- today
- label News
- favorite 0 polubień
- comment 0 komentarzy
Czy zastanawialiście się kiedyś dlaczego prawie wszystkie droższe rowery sprzedawane są bez dołączonych pedałów? Otóż dlatego, że rodzajów pedałów mamy całą masę i trudno utrafić w gusta każdego klienta.
Wśród rowerów do 5000 zł można trafić zwykle maszyny wyposażone już w podstawowe modele zwykłych płaskich pedałów. Jest to dobre rozwiązanie, wiele osób takie pedały już zostawi często na lata. Każdy ma też możliwość przymierzyć się do takiego roweru w salonie. Bardziej obeznani z kolarstwem użytkownicy jednak przywiążą do tej kwestii większą uwagę. Jest to przecież jeden z trzech punktów styku użytkownika i maszyny oraz co tu dużo mówić, najważniejszym.

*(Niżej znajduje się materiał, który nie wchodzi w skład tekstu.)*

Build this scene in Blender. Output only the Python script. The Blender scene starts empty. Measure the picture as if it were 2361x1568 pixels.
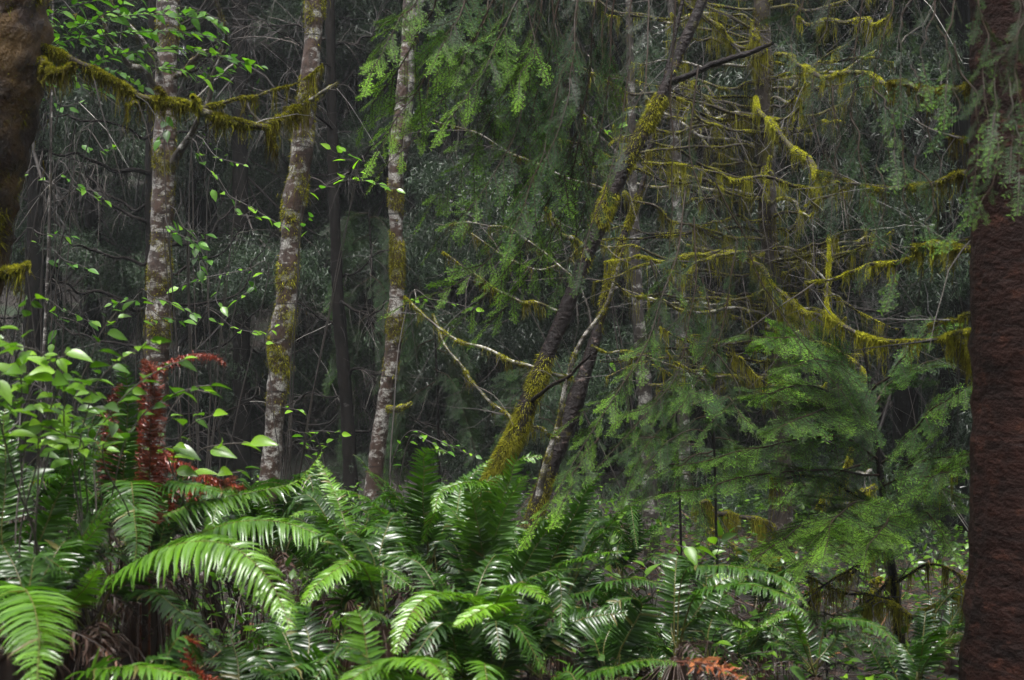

Płaskie pedały mają dużo plusów. Są raczej proste w konstrukcji, błoto im nie straszne, można je użytkować z każdym rodzajem obuwia (widzieliśmy odważne panie w koturnach????). Nie musząc ograniczać się do obuwia sportowego mamy pełną swobodę jazdy, czy to ścigając się w maratonie czy „jadąc po bułki do sklepu”.
Pedały zatrzaskowe (nazywane też wpinanymi lub od shimanowskiego standardu pedałów wpinanych po prostu SPD) mają wiele plusów o jakich możemy zapomnieć przy zwykłych pedałach.

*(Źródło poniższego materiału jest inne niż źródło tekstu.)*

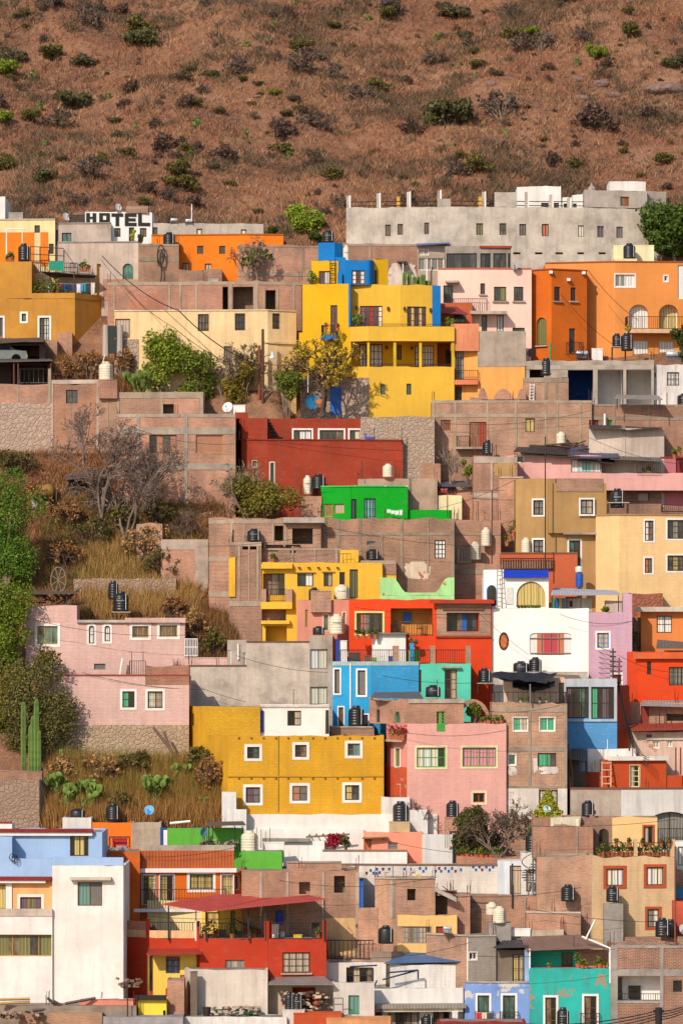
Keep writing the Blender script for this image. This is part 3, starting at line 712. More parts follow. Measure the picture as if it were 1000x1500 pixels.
def pot(px,py,Y,hpx,label,seed=0,pcol='b5653f',lm=None,group='potted plants'):
    s=Y/F;H=hpx*s;b=P(px,py,Y);r=thing('potted_plant',label,'potted plant',b,group);h=min(.32,H*.42)
    m=MB();m.lathe(b,[(0,0),(h*.35,0),(h*.5,h*.85),(h*.56,h*.86),(h*.56,h),(h*.45,h),(0,h*.92)],12);m.build('pot',plain(pcol,.8),r)
    v=leaves([(0,0,h+(H-h)*.5)],[(max(.12,H*.3),max(.12,H*.3),(H-h)*.6)],70,.075,seed,shell=.2);obj('foliage',quads_mesh('foliage',v,lm or L_HEDGE),r)
    return r
def shed(label,quad,mat,posts=(),name='canopy',cat='canopy',pm=None,th=.05):
    """free canopy: a sheet on posts; posts = (px, y_top, y_bottom, Y)"""
    c=P(*quad[0]);r=thing(name,label,cat,c);sheet(r,'roof_sheet',mat,quad,th)
    for px,a,b,Y in posts:
        m=MB();m.tube([P(px,b,Y),P(px,a,Y)],.035,6);m.build('post',pm or IRON,r)
    return r
def block(label,name,cat,x0,y0,x1,y1,Y,dp,mat,group=None,part=None):
    """small masonry block or box with a slightly proud lid course"""
    a,b=P(x0,y1,Y),P(x1,y0,Y);m=MB();m.abox(a.x,b.x,Y,Y+dp,a.z-.3,b.z-.06);m.abox(a.x-.02,b.x+.02,Y-.02,Y+dp+.02,b.z-.06,b.z)
    o=m.build(name,mat);o.location=a
    for v in o.data.vertices:v.co-=a
    return tag(o,label,cat,group)
# ---------------------------------------------------------------- terrain
def prof(Y):
    Y=np.asarray(Y,float)
    py=np.where(Y<336,1500-(Y-268)/.06,366.7-(Y-336)*5.6)
    z=(HZ-py)*Y/F
    z=np.where(Y<336,z-.35,z-.35)
    top=(HZ-(366.7-(430-336)*5.6))*430/F-.35
    z=np.where(Y>430,top+(Y-430)*.33,z)
    z0=(HZ-1500-(268-258)/.06)*258/F-.35
    z=np.where(Y<258,z0-(258-Y)*.25,z)
    return np.maximum(z,-52)
def vnoise(x,y,s,seed):
    R=np.random.RandomState(seed);G=R.rand(128,128);x=np.asarray(x)/s+40;y=np.asarray(y)/s+40
    i,j=np.floor(x).astype(int),np.floor(y).astype(int);fx,fy=x-i,y-j;fx=fx*fx*(3-2*fx);fy=fy*fy*(3-2*fy);q=lambda a,b:G[a % 128,b % 128]
    return (q(i,j)*(1-fx)+q(i+1,j)*fx)*(1-fy)+(q(i,j+1)*(1-fx)+q(i+1,j+1)*fx)*fy-.5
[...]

Po pierwsze kiedy jesteśmy wpięci (a zakładamy że wszystko zostało poprawnie ustawione) noga pracuje zawsze w idealnym położeniu, generując maksymalną moc. Nie ma w tym przypadku mowy o lekkich ruchach i uślizgach stopy na pedałach, pełna kontrola i duża wydajność.
Dlaczego zatem ciągle jeździmy na zwykłych pedałach? Ponieważ są tańsze i nie wymagają specjalnego obuwia. Niestety system wpinania sprawia, że prócz pedałów (zaczynających się w okolicach 300 zł) musimy zainwestować minimum drugie tyle w specjalne buty. Jeszcze kilkanaście lat temu popularne był tzw. „noski” specjalne pedały z paskami, którymi dało się złapać buta i przymocować do pedałów. Było to niestety średnio bezpieczne. W przypadku niebezpiecznej sytuacji lub wypadku, cały czas pozostawaliśmy przypięci do roweru narażając się na dodatkowe obrażenia. Wszystkie obecne systemy wpinania posiadają jakiś sposób łatwego uwolnienia stopy z zatrzasku. Dzięki takim rozwiązaniom wystarczy ułamek sekundy i noga jest wypięta.

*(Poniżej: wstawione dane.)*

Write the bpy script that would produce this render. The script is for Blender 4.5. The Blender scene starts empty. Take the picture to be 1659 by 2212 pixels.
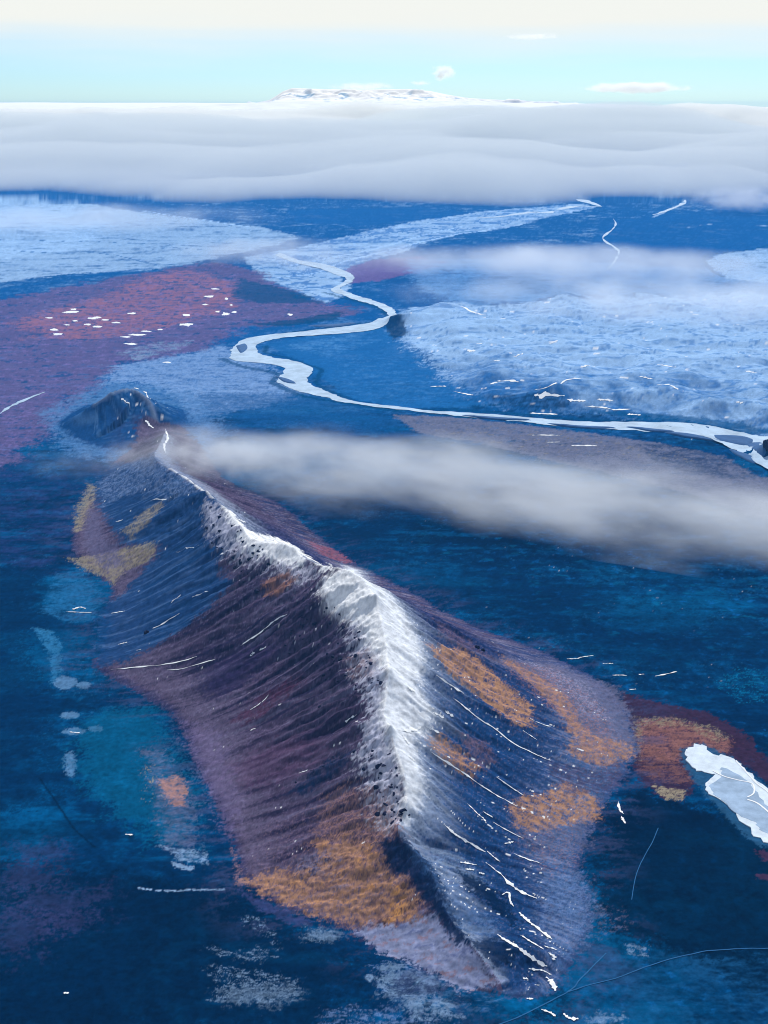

Źle ustawione bloki (które przymocowane do buta wpinamy w zatrzask w pedale) mogą też sprawić że noga będzie niewłaściwie pracować, co spowoduje np. ból kolana czy nawet kontuzje. Jest to bardzo ważny element i wymaga pewnej wiedzy.
Na całe szczęście producenci opracowali pedały uniwersalne. Są to modele pozwalające wpiąć się w system zatrzaskowy kiedy jedziemy na trening/dłuższą wycieczkę, oraz skorzystać ze zwykłego obuwia gdy nie mamy specjalnych butów lub ich nie chcemy używać. Taki pedał z jednej strony ma standardową platformę, a z drugiej system zatrzaskowy. Połączenie wydawać się idealne ale jednak nie pozbawione wad. Gdy chcemy się szybko wpiąć musimy taki pedał obrócić w odpowiednią stronę, co wyklucza takie rozwiązanie z profesjonalnego kolarstwa gdzie liczą się ułamki sekund. Jest też kwestia dodatkowej masy wynikającej z dołożenia platformy/połączenia dwóch standardów.
Są różne warianty pedałów zatrzaskowych. Minimalistyczne i super lekkie, posiadające zatrzask tylko z jednej strony, są też tak zwane „ubijaki” wyglądające jak mieszadełko do bitej śmietany. Tak otwarta konstrukcja sprawia że żadne błoto nie jest straszne dla tej konstrukcji.
W ofercie można także znaleźć pedały wpinane dwustronne, które mają dodatkową podpórkę dookoła systemu zatrzaskowego. Raz że mamy dodatkowe podparcie dla buta, dwa w sytuacji gdy jednak zapomnieliśmy specjalnych butów, będzie nam trochę wygodniej pedałować.
Niezależnie na jaki system się zdecydujemy, montaż pedałów jest banalnie prosty i czasami warto pomyśleć o małym upgrade swojej maszyny zaczynając od tak podstawowej rzeczy jak właśnie pedały.